My rating: 4 of 5 stars
I've read this before, but I wanted to read it again before reading a later book. It was still hard to read it even knowing what Dave Pelzer has made of his life. It is almost unbelievable that an adult could treat a child like this and that others in the family, especially Dave's father, could allow it.
Dave's says that his mother was kind and loving during the first 5 years of his life, but suddenly she changed and targeted him for horrific abuse. She treated her other children well but starved Dave and made him work like a slave. Once she stabbed him and frequently locked him in a bathroom with a deadly combination of bleach and ammonia, or made him lay in a tub full of cold water for hours completely submerged except for his nose. David felt that she really wanted him to die, but he managed to survive by sheer will. Along with the daily torture, she starved him. In school he desperately stole from other student’s lunches, but at one point during the summer, he went 10 days without food.

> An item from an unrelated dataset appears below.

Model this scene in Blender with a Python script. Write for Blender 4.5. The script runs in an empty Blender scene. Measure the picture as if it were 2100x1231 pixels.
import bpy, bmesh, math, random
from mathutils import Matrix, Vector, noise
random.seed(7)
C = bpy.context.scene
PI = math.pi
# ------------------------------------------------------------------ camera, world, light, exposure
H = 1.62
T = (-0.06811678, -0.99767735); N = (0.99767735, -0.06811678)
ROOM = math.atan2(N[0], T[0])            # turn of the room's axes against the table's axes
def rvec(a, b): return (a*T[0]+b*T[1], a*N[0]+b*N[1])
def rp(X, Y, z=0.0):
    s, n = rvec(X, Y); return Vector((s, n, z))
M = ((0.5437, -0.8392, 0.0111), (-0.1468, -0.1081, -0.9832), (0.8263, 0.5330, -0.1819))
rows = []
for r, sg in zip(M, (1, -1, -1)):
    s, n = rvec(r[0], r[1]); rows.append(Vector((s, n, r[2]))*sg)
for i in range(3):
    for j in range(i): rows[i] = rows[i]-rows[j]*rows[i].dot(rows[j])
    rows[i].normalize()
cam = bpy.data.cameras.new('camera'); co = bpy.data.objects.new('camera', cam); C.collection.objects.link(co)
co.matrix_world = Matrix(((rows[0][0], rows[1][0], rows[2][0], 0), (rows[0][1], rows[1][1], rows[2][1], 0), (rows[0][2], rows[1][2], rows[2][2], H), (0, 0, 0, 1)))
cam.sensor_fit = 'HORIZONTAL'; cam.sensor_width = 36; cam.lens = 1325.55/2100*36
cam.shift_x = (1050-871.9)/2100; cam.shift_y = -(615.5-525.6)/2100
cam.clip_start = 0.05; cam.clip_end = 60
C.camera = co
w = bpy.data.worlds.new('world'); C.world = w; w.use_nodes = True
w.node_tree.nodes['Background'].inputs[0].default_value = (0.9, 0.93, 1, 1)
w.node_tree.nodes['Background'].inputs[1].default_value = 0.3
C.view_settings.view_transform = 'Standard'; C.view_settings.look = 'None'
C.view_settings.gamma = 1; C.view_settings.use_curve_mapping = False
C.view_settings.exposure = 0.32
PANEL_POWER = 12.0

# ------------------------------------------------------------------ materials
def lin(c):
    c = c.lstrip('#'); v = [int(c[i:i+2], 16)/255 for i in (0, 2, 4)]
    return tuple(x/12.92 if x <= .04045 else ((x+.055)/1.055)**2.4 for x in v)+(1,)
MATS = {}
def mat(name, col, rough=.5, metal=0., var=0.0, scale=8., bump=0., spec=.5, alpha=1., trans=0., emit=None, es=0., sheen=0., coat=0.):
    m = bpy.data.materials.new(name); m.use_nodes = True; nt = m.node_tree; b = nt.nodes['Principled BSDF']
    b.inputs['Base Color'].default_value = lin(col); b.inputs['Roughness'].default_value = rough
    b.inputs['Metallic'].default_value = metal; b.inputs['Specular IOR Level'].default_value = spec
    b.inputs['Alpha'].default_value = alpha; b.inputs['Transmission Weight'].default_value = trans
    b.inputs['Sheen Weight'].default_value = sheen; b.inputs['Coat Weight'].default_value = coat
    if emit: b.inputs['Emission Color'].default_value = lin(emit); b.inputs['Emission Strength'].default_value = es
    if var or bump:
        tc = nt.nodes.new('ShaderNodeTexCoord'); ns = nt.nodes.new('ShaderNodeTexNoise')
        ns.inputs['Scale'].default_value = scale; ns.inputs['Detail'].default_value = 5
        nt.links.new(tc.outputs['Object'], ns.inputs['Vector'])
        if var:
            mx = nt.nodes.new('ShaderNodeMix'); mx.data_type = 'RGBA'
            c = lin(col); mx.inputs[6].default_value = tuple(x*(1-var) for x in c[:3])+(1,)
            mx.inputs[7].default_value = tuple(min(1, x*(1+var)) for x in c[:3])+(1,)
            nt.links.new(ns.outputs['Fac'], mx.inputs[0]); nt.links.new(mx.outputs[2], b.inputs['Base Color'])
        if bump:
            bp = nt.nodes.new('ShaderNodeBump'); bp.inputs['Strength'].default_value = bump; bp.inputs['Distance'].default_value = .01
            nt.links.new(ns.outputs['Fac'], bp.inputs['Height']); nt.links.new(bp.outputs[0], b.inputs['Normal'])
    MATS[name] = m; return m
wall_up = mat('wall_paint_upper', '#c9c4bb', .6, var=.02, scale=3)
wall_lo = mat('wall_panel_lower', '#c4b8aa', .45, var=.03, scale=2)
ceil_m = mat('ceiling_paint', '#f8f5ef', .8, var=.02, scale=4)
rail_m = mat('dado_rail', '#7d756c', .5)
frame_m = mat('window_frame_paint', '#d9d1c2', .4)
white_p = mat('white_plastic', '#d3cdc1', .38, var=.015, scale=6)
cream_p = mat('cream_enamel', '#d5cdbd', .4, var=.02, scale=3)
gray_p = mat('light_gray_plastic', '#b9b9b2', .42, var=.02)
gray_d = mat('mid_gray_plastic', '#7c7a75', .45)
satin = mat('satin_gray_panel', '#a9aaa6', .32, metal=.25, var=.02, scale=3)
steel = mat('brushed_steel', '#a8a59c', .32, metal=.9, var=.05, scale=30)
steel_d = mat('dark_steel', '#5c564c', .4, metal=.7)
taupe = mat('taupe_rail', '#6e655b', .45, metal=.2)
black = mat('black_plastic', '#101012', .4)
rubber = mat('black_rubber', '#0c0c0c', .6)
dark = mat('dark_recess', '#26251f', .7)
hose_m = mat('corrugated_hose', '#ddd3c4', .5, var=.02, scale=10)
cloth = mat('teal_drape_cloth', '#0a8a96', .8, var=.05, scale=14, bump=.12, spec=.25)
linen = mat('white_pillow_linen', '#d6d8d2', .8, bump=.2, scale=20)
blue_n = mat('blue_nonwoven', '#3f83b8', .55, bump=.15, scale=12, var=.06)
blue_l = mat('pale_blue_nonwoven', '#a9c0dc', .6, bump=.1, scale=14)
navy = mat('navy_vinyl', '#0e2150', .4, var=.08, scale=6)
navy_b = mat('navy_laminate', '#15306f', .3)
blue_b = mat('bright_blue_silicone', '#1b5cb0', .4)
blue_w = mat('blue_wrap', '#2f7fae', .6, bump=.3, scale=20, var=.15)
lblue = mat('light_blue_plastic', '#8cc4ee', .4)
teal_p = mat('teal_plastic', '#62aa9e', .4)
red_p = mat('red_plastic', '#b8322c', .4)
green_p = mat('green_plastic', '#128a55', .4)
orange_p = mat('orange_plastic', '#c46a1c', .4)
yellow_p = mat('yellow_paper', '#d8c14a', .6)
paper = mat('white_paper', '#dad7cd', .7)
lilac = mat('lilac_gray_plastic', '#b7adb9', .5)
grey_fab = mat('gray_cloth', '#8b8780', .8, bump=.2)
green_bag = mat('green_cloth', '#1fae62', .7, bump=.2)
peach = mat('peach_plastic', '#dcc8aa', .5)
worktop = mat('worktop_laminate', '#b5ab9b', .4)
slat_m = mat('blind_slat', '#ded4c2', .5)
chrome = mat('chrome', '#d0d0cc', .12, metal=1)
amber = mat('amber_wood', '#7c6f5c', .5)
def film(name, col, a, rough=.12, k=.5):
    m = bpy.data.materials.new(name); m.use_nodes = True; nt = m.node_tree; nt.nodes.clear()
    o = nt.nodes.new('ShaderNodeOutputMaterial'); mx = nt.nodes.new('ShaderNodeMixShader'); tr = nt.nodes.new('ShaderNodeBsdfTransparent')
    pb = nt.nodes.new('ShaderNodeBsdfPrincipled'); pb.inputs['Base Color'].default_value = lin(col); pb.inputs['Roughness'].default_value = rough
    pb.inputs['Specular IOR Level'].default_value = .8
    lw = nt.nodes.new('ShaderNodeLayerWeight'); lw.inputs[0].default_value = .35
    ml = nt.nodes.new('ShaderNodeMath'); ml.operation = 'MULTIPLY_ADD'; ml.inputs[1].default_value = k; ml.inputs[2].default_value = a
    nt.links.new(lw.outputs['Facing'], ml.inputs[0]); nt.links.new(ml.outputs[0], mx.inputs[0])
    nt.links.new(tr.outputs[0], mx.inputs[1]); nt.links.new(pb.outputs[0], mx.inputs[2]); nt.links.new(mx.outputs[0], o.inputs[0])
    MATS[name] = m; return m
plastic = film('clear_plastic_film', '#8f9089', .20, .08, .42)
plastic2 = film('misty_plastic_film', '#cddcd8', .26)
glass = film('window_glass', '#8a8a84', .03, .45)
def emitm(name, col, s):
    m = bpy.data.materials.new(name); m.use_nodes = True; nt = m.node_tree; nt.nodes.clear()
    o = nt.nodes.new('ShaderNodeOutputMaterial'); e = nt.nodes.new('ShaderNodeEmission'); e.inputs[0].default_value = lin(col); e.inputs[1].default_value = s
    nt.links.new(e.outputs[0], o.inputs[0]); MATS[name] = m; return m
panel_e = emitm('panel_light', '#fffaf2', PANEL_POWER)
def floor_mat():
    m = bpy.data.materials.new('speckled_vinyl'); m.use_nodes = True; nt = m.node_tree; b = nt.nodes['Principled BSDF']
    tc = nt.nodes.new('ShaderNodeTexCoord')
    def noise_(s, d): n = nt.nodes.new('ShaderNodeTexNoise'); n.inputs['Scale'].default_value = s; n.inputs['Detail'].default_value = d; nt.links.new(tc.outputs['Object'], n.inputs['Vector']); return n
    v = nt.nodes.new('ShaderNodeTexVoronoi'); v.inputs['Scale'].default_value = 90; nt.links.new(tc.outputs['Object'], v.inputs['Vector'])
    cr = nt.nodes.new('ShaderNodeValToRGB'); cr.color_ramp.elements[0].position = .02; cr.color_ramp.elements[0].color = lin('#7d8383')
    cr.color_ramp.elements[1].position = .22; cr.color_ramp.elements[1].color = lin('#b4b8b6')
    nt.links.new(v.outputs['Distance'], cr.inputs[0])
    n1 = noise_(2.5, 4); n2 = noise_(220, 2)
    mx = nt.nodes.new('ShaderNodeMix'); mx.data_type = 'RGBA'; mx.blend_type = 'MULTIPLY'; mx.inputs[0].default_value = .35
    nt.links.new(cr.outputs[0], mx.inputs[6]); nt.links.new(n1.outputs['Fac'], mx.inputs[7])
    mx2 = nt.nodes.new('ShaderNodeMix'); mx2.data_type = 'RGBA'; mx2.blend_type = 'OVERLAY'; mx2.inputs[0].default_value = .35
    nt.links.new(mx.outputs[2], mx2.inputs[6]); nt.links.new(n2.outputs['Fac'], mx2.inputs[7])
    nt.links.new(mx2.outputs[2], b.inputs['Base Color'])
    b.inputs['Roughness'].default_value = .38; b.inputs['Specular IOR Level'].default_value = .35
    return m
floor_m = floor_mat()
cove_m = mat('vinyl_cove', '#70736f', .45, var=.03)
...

I recently read Call Me Tuesday by Leigh Byrne and she also was the only one her mother abused. It is hard to understand how a mother could target only one of her children for her anger. To me, that indicates that there is a degree of control that makes the abuse seem even more heinous. I can understand how a parent who suffered abuse in childhood would have anger management problems and not have any parenting skills, but Dave’s mother's treatment of her other children demonstrates that she knew what was right.
While this is a hard book to read, it is also very inspiring. Somehow, through fierce determination, young Dave manages to survive. Eventually, his teachers and principal had enough evidence to go to the police and David was removed but the story of how he survived is a tribute to the human spirit.